Plaintiff Sandra Cross and her husband Robert sued Lindenwood Colleges for damages for injuries when she fell on defendant’s premises. Plaintiff pleaded she was a special delivery messenger employed by the United States Postal Service and while making delivery fell upon a set of movable wooden steps which were maintained by the defendant in a condition not reasonably safe for business invitees. The trial court granted summary judgment for defendant based upon plaintiff’s deposition testimony. Plaintiffs appeal. We reverse and remand.
Plaintiff was required to deliver bags of mail at a designated dual entrance. The upper entry was an enclosed loading dock some five to six feet wide and approximately fifteen feet long. Below this dock was another paved area giving access to the main building where deliveries were to be made. Access to the lower level was by an unattached set of approximately seven wooden steps leading down from the upper dock. Plaintiff had used these steps for over five years. On one occasion she had observed the steps were moved away from the loading dock so that she had to use a different entrance. At the time of her injury it was raining, and “darkish” inside the loading dock. Plaintiff had to go down the wooden steps in order to turn on a light. As she started to step down only the heel of her shoe touched the top wooden step which, she later discovered, had been partially pushed under the loading dock at a “cater-corner angle.” Only a small portion of the top step had not been pushed under the dock. Defendant moved for summary judgment alleging that plaintiff, “as a business invitee to defendant’s premises, was aware, had known, and knew of said general condition of said room for a period of at least five (5) years. Defendant cannot be held liable for plaintiffs alleged injury which resulted from her knowing and knowledgeable encounter with said general condition.” Defendant further contended plaintiff’s familiarity with the stairs’ conditions left no genuine issue as to any material fact that would permit plaintiff to recover.
*425Fundamentally, the basis of the liability of a possessor of land to an invitee is the former’s superior knowledge of a defective condition of his premises involving an unreasonable risk of harm unless the danger is known or obvious to the invitee. Hokanson v. Joplin Rendering Co., Inc., 509 S.W.2d 107, 110 (Mo.1974); Chism v. White Oak Feed Co., Inc., 612 S.W.2d 873, 878-79 (Mo.App.1981). The pertinent standards defining the duty of a possessor are set forth in Restatement (Second) of Torts, §§ 343, 343A(1) (1965).

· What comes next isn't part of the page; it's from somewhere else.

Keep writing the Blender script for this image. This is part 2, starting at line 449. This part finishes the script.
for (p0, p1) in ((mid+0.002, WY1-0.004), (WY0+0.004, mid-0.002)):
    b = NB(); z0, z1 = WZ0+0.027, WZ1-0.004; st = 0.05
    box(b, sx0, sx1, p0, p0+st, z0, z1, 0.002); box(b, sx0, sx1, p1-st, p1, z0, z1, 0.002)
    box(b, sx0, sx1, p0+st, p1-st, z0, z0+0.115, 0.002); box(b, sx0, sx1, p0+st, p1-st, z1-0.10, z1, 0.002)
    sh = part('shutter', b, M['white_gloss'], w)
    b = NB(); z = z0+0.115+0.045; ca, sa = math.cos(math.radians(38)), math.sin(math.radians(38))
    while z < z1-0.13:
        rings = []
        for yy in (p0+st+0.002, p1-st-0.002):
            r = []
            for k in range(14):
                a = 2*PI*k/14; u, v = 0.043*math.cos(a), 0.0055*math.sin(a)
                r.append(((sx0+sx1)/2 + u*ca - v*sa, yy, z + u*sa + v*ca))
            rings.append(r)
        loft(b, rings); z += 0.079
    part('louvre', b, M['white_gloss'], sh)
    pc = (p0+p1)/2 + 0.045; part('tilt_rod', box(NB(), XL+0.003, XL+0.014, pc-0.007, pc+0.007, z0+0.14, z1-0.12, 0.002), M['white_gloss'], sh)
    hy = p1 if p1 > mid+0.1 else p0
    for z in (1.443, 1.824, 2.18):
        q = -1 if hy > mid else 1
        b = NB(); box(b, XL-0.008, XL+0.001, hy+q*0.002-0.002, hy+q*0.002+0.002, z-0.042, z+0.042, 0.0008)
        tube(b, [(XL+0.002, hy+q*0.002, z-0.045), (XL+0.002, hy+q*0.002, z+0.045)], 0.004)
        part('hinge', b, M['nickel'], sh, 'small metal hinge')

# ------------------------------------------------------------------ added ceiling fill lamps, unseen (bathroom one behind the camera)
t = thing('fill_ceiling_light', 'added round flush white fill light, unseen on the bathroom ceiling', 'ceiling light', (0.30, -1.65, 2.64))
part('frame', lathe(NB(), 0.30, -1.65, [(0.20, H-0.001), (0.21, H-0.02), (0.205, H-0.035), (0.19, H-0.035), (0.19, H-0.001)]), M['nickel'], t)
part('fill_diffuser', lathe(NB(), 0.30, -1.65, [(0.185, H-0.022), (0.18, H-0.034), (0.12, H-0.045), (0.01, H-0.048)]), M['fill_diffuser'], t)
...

However, knowledge on the part of an invitee of the general condition from which danger arises does not necessarily constitute knowledge and appreciation of the danger actually encountered. Chism v. White Oak Feed Co., Inc., 612 S.W.2d at 880; Brice v. Union Electric Co., 550 S.W.2d 629, 632 (Mo.App.1977). The question, therefore, is whether or not plaintiff, with knowledge of the dim lighting conditions of the steps’ movability, can also be charged with knowledge that on this particular occasion, the steps had been moved partially underneath the loading dock. We believe that reasonable minds could reach differing conclusions in response to this question and therefore summary judgment was inappropriate. Watson v. McGraw-Hill, Inc., 507 S.W.2d 366, 368 (Mo.1974).
The judgment is reversed and this cause is remanded to the trial court for further proceedings.
GAERTNER, P.J., and SNYDER, J., concur.